Are Legos A Better Investment Than Gold?

Original Article:

For those looking for a solid return on their investment, an online tour of toys on eBay could be time better spent than a call to a broker. That's because a Lego set in mint condition may well represent a better future haul than a pot of gold.

An analysis by the Telegraph found investors obtained a better return purchasing Lego sets over the past few years than they did through the stock market, bank accounts or bullion.

The average annual return from the Financial Times Stock Exchange 100 index, during the past decade and a half is 4.1 percent, including dividends, the British newspaper found.

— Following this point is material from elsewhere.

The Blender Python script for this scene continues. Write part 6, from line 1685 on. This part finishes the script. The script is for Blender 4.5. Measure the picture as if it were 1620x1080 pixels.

Conversely, Lego sets left untouched in their original packaging have increased in value 12 percent each year since the turn of the Millennium, with second-hand buyers willing to fork out more for certain sets the moment they go out of production. Modern editions are fetching even loftier prices, with those coming out last year selling on eBay for 36 percent more than their original cost.

At the same time, mainstream investments did not perform anywhere near as well as the sets of plastic building bricks.

Investing in gold drew a 9.6 percent yearly return over the last 15 years, while those who opted to go with a savings account accrued 2.8 percent annually, said the paper, citing investment firm Hargreaves Lansdown.

Old sets based around films like Star Wars are among the most popular with collectors. But even sets based on such mundane scenes as town roads are surging in value.

"Lego investing is not hitting bubble-like status," Ed Maciorowski, founder of, told the Telegraph. "That is partly because the Lego company doesn't promote the secondary market, it wants to sell direct to customers."